Barbançon, premier maître d’hôtel de Monsieur, mourut aussi, si goûté du monde par le sel de ses chansons, et l’agrément et le naturel de son esprit.

Le roi, accoutumé à dominer dans sa famille autant pour le moins que sur ses courtisans et sur son peuple, et qui la vouloit toujours rassemblée sous ses yeux, n’avoit pas vu avec plaisir le don de Choisy à Monseigneur, et les voyages fréquents qu’il y faisoit avec le petit nombre de ceux qu’il nommoit à chacun pour l’y suivre. Cela faisoit une séparation de la cour, qui, à l’âge de son fils, ne se pouvoit éviter, dès que le présent de cette maison l’avoit fait naître, mais il voulut au moins le rapprocher de lui. Meudon, bien plus vaste et extrêmement superbe par les millions que M. de Louvois y avoit enfouis, lui parut propre pour cela. Il en proposa donc l’échange à Barbezieux, pour sa mère, qui l’avoit pris dans les biens pour cinq cent mille livres, et le chargea de lui en offrir quatre cent mille livres de plus avec Choisy en retour. Mme de Louvois, pour qui Meudon étoit trop grand et trop difficile à remplir, fut ravie de recevoir neuf cent mille livres avec une maison plus à sa portée et d’ailleurs fort agréable ; et le même jour que le roi témoigna désirer cet échange, il fut conclu. Le roi ne l’avoit pas fait sans avoir parlé à Monseigneur, pour qui ses moindres apparences de désir étoient des ordres.
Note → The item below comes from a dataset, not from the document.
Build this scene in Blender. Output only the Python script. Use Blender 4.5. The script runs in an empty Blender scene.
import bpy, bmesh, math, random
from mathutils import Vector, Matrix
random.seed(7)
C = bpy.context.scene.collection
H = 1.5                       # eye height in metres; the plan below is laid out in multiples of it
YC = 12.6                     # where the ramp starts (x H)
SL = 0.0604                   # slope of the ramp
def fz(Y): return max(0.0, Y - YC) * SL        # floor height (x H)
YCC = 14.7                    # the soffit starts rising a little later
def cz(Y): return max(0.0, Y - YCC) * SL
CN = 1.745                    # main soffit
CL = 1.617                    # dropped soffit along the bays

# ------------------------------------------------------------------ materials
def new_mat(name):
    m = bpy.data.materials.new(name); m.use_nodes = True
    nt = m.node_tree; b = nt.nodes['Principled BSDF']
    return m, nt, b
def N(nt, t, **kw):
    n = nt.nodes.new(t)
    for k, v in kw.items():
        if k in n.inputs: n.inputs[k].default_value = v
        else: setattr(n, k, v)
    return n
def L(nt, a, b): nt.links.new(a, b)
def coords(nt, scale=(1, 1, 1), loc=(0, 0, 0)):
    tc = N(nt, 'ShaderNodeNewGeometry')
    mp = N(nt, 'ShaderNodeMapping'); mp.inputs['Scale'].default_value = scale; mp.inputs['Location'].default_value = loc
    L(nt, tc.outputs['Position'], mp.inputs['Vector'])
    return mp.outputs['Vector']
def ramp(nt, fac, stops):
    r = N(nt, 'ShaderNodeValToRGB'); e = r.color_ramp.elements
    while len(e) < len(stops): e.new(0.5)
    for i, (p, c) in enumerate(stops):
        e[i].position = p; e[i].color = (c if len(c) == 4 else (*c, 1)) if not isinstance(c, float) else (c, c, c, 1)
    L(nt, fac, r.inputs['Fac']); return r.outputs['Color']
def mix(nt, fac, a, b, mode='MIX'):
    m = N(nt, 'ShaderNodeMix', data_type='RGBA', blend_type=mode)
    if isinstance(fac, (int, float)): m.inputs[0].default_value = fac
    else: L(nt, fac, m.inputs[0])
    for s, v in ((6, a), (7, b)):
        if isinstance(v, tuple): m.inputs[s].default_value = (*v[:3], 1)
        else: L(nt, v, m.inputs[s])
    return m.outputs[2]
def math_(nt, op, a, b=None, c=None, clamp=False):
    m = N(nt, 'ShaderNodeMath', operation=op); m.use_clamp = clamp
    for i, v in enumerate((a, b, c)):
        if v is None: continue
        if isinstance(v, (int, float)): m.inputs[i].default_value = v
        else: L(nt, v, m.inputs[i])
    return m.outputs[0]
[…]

Mme de Louvois passa depuis les étés en bonne compagnie à Choisy, et Monseigneur n’en voltigea que de plus en plus de Versailles à Meudon, où, à l’imitation du roi, il fit beaucoup de choses dans la maison et dans les jardins, et combla les merveilles que les cardinaux de Meudon et de Lorraine et MM. Servien et de Louvois y avoient successivement ajoutées.